Washington Legislative Session Wrap

There are many great legislative wrap-ups that capture all of the drama of Washington’s short 60-day session; below is an encapsulation of what happened to bills that impact Shift Zero’s priorities.

  • HB 1622 (Senn) passed the legislature and has been delivered to the Governor; this bill provides the first funding increase to the State’s building code council in more than 25 years. The State Building Code Council is tasked with moving the state’s energy code to using 70% less energy by 2031, as compared to 2006, and helping achieve the broader goal for building zero fossil-fuel greenhouse gas emissions homes.
  • SB 6203 (Carlyle), the Governor’s carbon tax proposal, was successfully voted out of two Senate committees, but did not have the votes to pass the full Senate.

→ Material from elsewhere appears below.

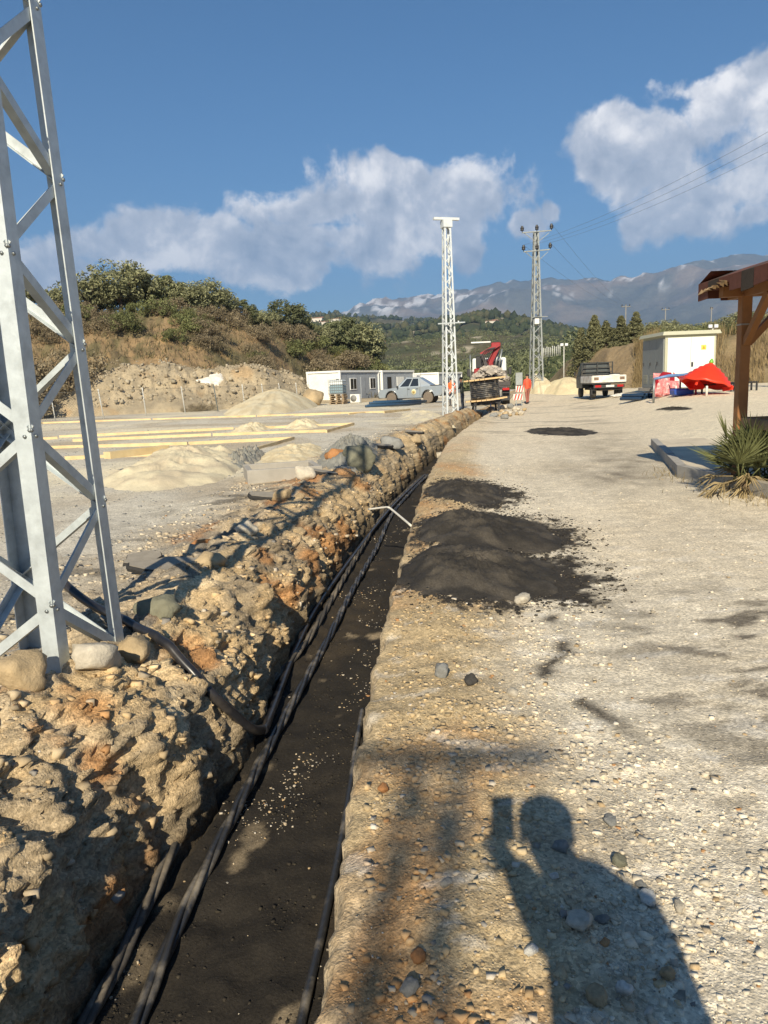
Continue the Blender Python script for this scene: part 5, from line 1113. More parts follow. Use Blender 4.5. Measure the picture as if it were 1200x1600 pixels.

  • HB 2931 (Doglio) would have directed the State Building Code Council to establish two voluntary tiers of a residential energy stretch code; jurisdictions would have been free to select either the base energy code or one of the stretch tiers. Shift Zero members testified in support of this bill before the House Technology & Economic Development (TED) committee and sent in a letter of support. The bill was voted out of Committee, but the bill did not come to a vote in the House before cut-off.
  • SB 6081 (Palumbo), the Solar Fairness Act, would have raised the minimum utility threshold for net metering from 0.5%, which many utilities are starting to hit up against. Shift Zero members sent in a letter of support for this bill, which was alive until the very last day of session. However, the bill did not advance this session.

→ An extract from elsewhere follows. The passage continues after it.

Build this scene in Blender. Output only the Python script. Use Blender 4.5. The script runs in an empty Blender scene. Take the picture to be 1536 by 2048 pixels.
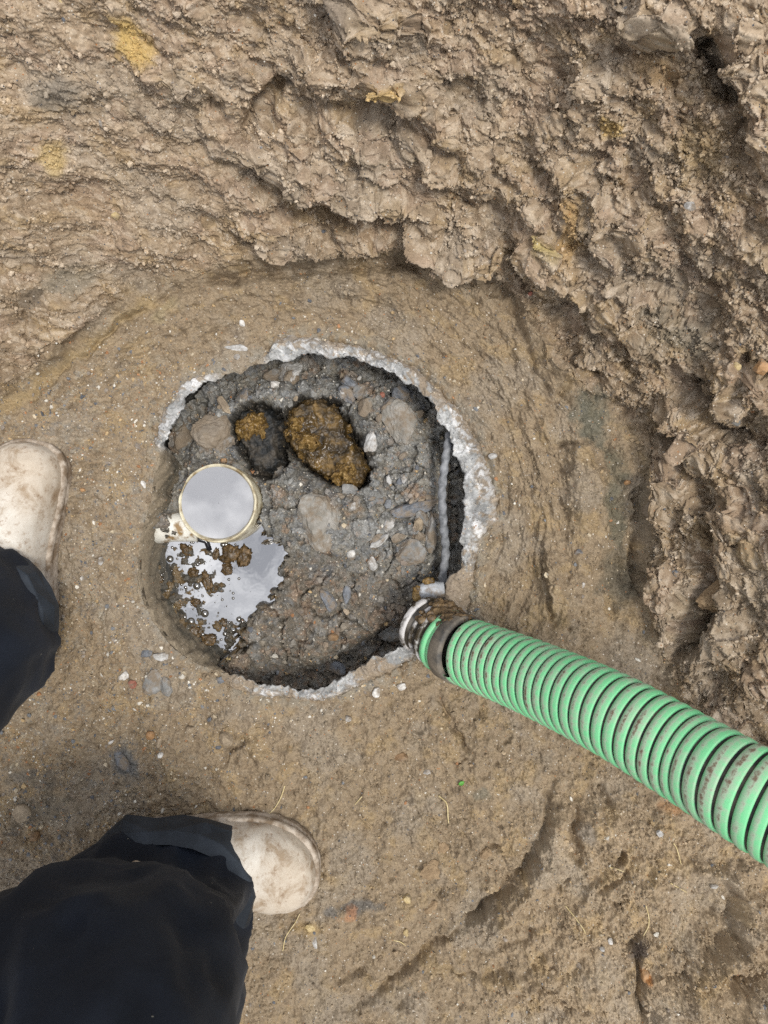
import bpy, math, random
import numpy as np
from mathutils import Vector, noise as mnoise
from concurrent.futures import ThreadPoolExecutor

# ------------------------------------------------------------------ camera, sky, sun
S = bpy.context.scene
C = S.collection
HC = 1.05                       # height of the camera above the pit floor (m)
K = 0.68e-3                     # metres per photo pixel at floor level
cd = bpy.data.cameras.new('camera'); cam = bpy.data.objects.new('camera', cd); C.objects.link(cam)
cam.location = (0, 0, HC); cam.rotation_euler = (0, 0, 0)
cd.sensor_fit = 'HORIZONTAL'; cd.angle = 2 * math.atan(768 * K / HC)
cd.clip_start = 0.02; cd.clip_end = 200
S.camera = cam

SUN_EL, SUN_AZ = math.radians(72), math.radians(115)      # azimuth from +Y towards +X
w = bpy.data.worlds.new('World'); S.world = w; w.use_nodes = True
nt = w.node_tree; nt.nodes.clear()
wo = nt.nodes.new('ShaderNodeOutputWorld'); bg = nt.nodes.new('ShaderNodeBackground')
sky = nt.nodes.new('ShaderNodeTexSky'); sky.sky_type = 'NISHITA'; sky.sun_disc = False
sky.sun_elevation = SUN_EL; sky.sun_rotation = SUN_AZ
tc = nt.nodes.new('ShaderNodeTexCoord')
cl = nt.nodes.new('ShaderNodeTexNoise'); cl.inputs['Scale'].default_value = 13.0
cl.inputs['Detail'].default_value = 5; cl.inputs['Roughness'].default_value = 0.55
cr = nt.nodes.new('ShaderNodeMapRange'); cr.inputs['From Min'].default_value = 0.40; cr.inputs['From Max'].default_value = 0.70
cr.inputs['To Min'].default_value = 0.28; cr.inputs['To Max'].default_value = 1.0
mx = nt.nodes.new('ShaderNodeMix'); mx.data_type = 'RGBA'
mx.inputs['B'].default_value = (25, 25.2, 26.2, 1)
nt.links.new(tc.outputs['Generated'], cl.inputs['Vector'])
nt.links.new(cl.outputs['Fac'], cr.inputs['Value'])
nt.links.new(cr.outputs['Result'], mx.inputs['Factor'])
nt.links.new(sky.outputs['Color'], mx.inputs['A'])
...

  • HB 2319 (Doglio) would have required investor-owned utilities to implement meter-base conservation (“pay for performance”) programs and programs that provide incentives based on the normalized energy baseline. This bill received support from Shift Zero members, including NEEC, Climate Solutions, and NW Energy Coalition, and was voted out of the House TED committee. However, the bill did not come to a House vote before cut-off.

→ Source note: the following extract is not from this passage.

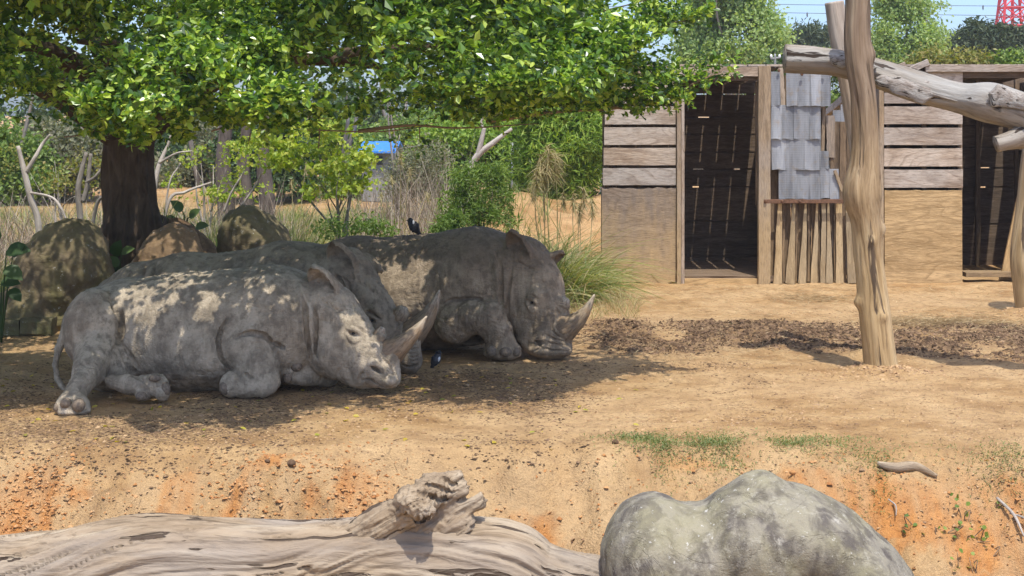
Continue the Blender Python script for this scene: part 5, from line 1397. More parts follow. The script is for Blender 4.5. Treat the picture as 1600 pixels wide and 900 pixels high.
def clump_leaves(blobs, nc, nl, spread, L, Wd, rng, seed, gate=.0, gscale=1.0, shell=.35, outline=LEAF4, droop=.2, up=.5, flat=1.0):
    """leaves in clumps through the volume of ellipsoids (cx,cy,cz,rx,ry,rz); noise opens gaps"""
    B = np.array(blobs, float); w = (B[:, 3] * B[:, 4] * B[:, 5]) ** .67; w /= w.sum()
    i = rng.choice(len(B), nc, p=w); u = rdir(nc, rng) * (rng.random(nc) ** shell)[:, None]
    c = B[i, :3] + u * B[i, 3:]
    g = fbm(c * gscale, 3, seed); c = c[g > gate]; m = len(c)
    P = np.repeat(c, nl, 0) + rng.normal(0, 1, (m * nl, 3)) * spread * [1, 1, .7 * flat]
    D = rdir(m * nl, rng) + np.array([0, 0, -.15]); N = rng.normal(0, .7, (m * nl, 3)) + [0, -.2, up]
    l = L * rng.uniform(.6, 1.3, m * nl)
    return leaf_cloud(P, D, N, l, l * Wd / L, rng, outline, .25, droop)

def tree(name, label, cat, base, h, blobs, nc, nl, spread, L, Wd, mat, seed, tr=.12, bark=None, group=None, gate=-.15, gscale=.6, lean=0.0, stems=1, **kw):
    """base (x,y); blobs relative to the base (dx,dy,z,rx,ry,rz)"""
    bark = bark or M_GBARK; rng = np.random.default_rng(seed)
    z0 = float(gz(base[0], base[1])[0]); root = empty(name, (base[0], base[1], z0), label, cat, group)
    o = np.array([base[0], base[1], z0])
    Bw = [(o[0] + b[0], o[1] + b[1], o[2] + b[2], b[3], b[4], b[5]) for b in blobs]
    for s in range(stems):
        a = rng.uniform(0, 6.28); f = np.array([math.cos(a), math.sin(a), 0]) * tr * 1.6 * (stems > 1)
        top = o + f * 6 + [lean, 0, h * rng.uniform(.72, .85)]
        V, Fs, at = tube([o + f - [0, 0, .15], o + f * 2 + [lean * .3 + rng.normal(0, .05 * h * .3), 0, h * .3], o + f * 4 + [lean * .6 + rng.normal(0, .05 * h * .3), 0, h * .55], top], [tr * 1.2, tr * .85, tr * .6, tr * .12], 20, 8, noise_disp(tr * .12, tr * .1, seed))
        part("trunk", V, Fs, bark, root, True, at)
    its = []
    for b in Bw[:14]:
        s0 = o + [lean * .4, 0, h * rng.uniform(.22, .5)]; e = np.array(b[:3]) + rng.normal(0, .2, 3) * b[3:]
        its.append(tube([s0, (s0 + e) / 2 + rng.normal(0, .06 * h, 3) * [1, 1, .3], e], [tr * .4, tr * .25, tr * .07], 10, 5))
    V, Fs, at = join(its); part("limbs", V, Fs, bark, root, True, at)
    V, Fs, at = clump_leaves(Bw, nc, nl, spread, L, Wd, rng, seed, gate, gscale, **kw)
    part("crown", V, Fs, mat, root, False, at, kind='stuff')
    return root
def BX(px, Y): return (px - 800) / F * Y
def BZ(py, Y): return CH - (py - HZ) / F * Y
def rb_blobs(Y, base_px, items, ry=1.0):
    """items (px, py, rx px, rz px) -> blobs relative to a base on the ground at base_px"""
    x0 = BX(base_px, Y); z0 = float(gz(x0, Y)[0]); s = Y / F
    return [(BX(p, Y) - x0, rb.normal(0, .3) * q * s, BZ(y, Y) - z0, q * s, q * s * ry, r * s) for p, y, q, r in items]

GT = "trees beyond the sheds"
Y = 62; tree("light_green_tree", "tall fresh green tree rising behind the first shed", "tree", (BX(1140, Y), Y), 9, rb_blobs(Y, 1140, [(1094, 75, 28, 48), (1108, 20, 36, 48), (1150, 0, 50, 50), (1160, 60, 50, 50), (1125, -60, 50, 55), (1198, 75, 26, 40), (1185, 40, 26, 30), (1110, 100, 50, 40), (1170, 110, 50, 40)]), 3400, 20, .30, .16, .11, M_L_HAZED, 401, .16, None, GT, -.3, .5)
Y = 66; tree("light_green_tree", "fresh green double crowned tree right of the upright trunk", "tree", (BX(1415, Y), Y), 8, rb_blobs(Y, 1415, [(1385, 15, 26, 40), (1375, 70, 24, 45), (1395, 60, 34, 40), (1440, 20, 30, 32), (1455, 60, 34, 30), (1475, 45, 20, 22), (1420, 95, 60, 30), (1440, 75, 40, 30), (1385, -30, 25, 30)]), 3200, 19, .28, .155, .105, M_L_HAZED, 402, .16, None, GT, -.18, .5)
Y = 95; tree("pine_tree", "dark rounded pine peeping between first shed and the pale cut trunk", "tree", (BX(1262, Y), Y), 8, rb_blobs(Y, 1262, [(1262, 62, 34, 20), (1240, 72, 18, 16), (1288, 70, 22, 20), (1262, 95, 50, 25)]), 600, 14, .35, .34, .10, M_L_PINE, 403, .2, M_DBARK, GT, -.2, .4)
Y = 80; tree("pine_tree", "wide dark umbrella pine left of the red and white mast", "tree", (BX(1530, Y), Y), 8, rb_blobs(Y, 1530, [(1500, 75, 26, 16), (1525, 45, 14, 12), (1520, 62, 32, 14), (1555, 58, 28, 12), (1580, 52, 24, 10), (1600, 60, 24, 14), (1560, 78, 40, 12), (1490, 92, 18, 12), (1590, 85, 25, 14)]), 900, 14, .25, .32, .10, M_L_PINE, 404, .18, M_DBARK, GT, .0, .5)
Y = 45
for px, rx, lab, m, sd in ((1455, 34, "yellow green bush showing over the second shed roof beside the crossing log", M_L_OLIVE, 405), (1515, 30, "olive bush showing over the second shed roof left of the mast", M_L_OLIVE, 406), (1310, 26, "green bush filling the gap between the two sheds", M_L_MID, 407), (1240, 30, "dark bush low behind the first shed's plastic sheets", M_L_DARK, 408), (1585, 30, "green bush showing low over the second shed under the mast", M_L_MID, 409)):
    tree("bush", lab, "bush", (BX(px, Y), Y), 3.6, rb_blobs(Y, px, [(px, 100, rx, 22), (px - rx * .6, 108, rx * .7, 18), (px + rx * .6, 106, rx * .7, 20), (px, 140, rx * 1.2, 45), (px, 200, rx * 1.2, 50)]), 420, 14, .16, .13, .08, m, sd, .06, None, "bushes behind the sheds", -.25, 1.0, 0, 3)

GB2 = "trees along the far side of the enclosure"
def far_tree(px, Y, items, mat, lab, seed, nc=900, L=.16, Wd=.1, gate=-.15, nl=14, tr=.1, bark=None, spread=.2, name="bushy_tree"):
    return tree(name, lab, "tree", (BX(px, Y), Y), 4.4, rb_blobs(Y, px, items), nc, nl, spread, L, Wd, mat, seed, tr, bark, GB2, gate, .7, 0, 2)
far_tree(880, 36, [(880, 215, 62, 55), (845, 250, 45, 48), (910, 240, 40, 50), (915, 180, 45, 35), (850, 180, 50, 30), (885, 285, 45, 40), (930, 210, 30, 40)], M_L_FRESH, "thick bright bamboo like tree close left of the first shed", 411, 1300, .20, .035, -.25, 16, .09, M_DBARK, .16)
far_tree(872, 36.6, [(875, 235, 58, 60), (880, 290, 40, 40), (850, 270, 40, 40)], M_L_DARK, "dark leafy tree inside the bamboo like foliage left of the first shed", 412, 600, .2, .06, -.3, 12, .1, M_DBARK, .2)
far_tree(700, 46, [(710, 215, 60, 35), (680, 250, 45, 40), (730, 240, 60, 45), (780, 215, 50, 35), (800, 250, 50, 50), (700, 275, 60, 30)], M_L_FRESH, "loose fresh green tree behind the forked pale trunk", 413, 1500, .13, .09, -.12)
far_tree(625, 40, [(665, 240, 40, 40), (670, 255, 40, 40), (620, 285, 45, 25), (650, 290, 50, 26)], M_L_GREY, "grey half bare tree under the blue roof", 414, 700, .10, .05, .0, 14, .035)
far_tree(540, 52, [(540, 215, 60, 40), (580, 255, 50, 40), (500, 250, 60, 50), (560, 290, 60, 30)], M_L_MID, "mid green tree far behind the yellow green maple", 415, 900)
far_tree(430, 50, [(430, 230, 60, 45), (380, 250, 50, 50), (450, 280, 60, 35), (400, 200, 50, 30)], M_L_DARK, "dark tree right of the big trunk far back", 416, 900)
far_tree(320, 54, [(320, 235, 60, 45), (280, 265, 50, 45), (350, 280, 50, 35)], M_L_GREY, "grey green tree just right of the big trunk far back", 417, 800)
far_tree(130, 50, [(120, 235, 70, 45), (170, 260, 50, 45), (90, 275, 50, 35), (60, 230, 50, 40)], M_L_GREY, "grey twiggy tree left of the big trunk far back", 418, 1000)
far_tree(10, 48, [(0, 230, 60, 50), (40, 265, 50, 40), (-40, 260, 50, 50), (20, 290, 50, 25)], M_L_MID, "mid green tree at the far left edge behind the dry saplings", 419, 1100)
far_tree(930, 60, [(930, 230, 40, 50), (950, 270, 40, 35), (900, 260, 40, 40)], M_L_MID, "pale far tree behind the wire fence near the first shed", 420, 700)
far_tree(770, 62, [(770, 220, 70, 50), (820, 235, 60, 50), (730, 250, 50, 40), (800, 280, 60, 26)], M_L_MID, "mid green far tree behind the willow shrub", 421, 1000)
far_tree(620, 70, [(620, 200, 40, 20), (670, 215, 60, 50), (560, 240, 30, 40), (640, 265, 60, 30)], M_L_MID, "far tree in front of the blue roof end", 422, 800)
far_tree(235, 58, [(235, 240, 70, 50), (200, 270, 60, 45)], M_L_DARK, "dark far tree hidden by the big trunk", 423, 700)
# one mass of far wood closing the view
its = []
for k in range(34):
    x = BX(-260 + k * 38, 82); its.append((x + rb.normal(0, .5), 82 + rb.normal(0, 2), 2.2 + rb.normal(0, .3), 1.7, 2, 2.6 + rb.normal(0, .3)))
V, Fs, at = clump_leaves(its, 4200, 9, .3, .34, .2, rb, 424, -.6, .4)
obj("far_wood", mesh("far_wood", V, Fs, False, at, M_L_DARK), kind='stuff', label="far wood closing the view behind the enclosure")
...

  • Legislators discussed a number of other important policies relevant to creating a zero net carbon building environment in Washington, including clean electricity procurement, energy efficiency standards for consumer products, on-bill financing for efficiency and solar improvements, and disclosure of global warming potential of building materials, but none of these concepts pushed through to the end in this short session.

Carbon Fee Initiative

A diverse coalition of groups has joined together to file an initiative, I-1631, which would impose a fee on large emitters and use those funds to invest in clean energy and solutions to address the climate crisis—including carbon neutral buildings. If the initiative receives enough signatures, it will be on the 2018 fall ballot.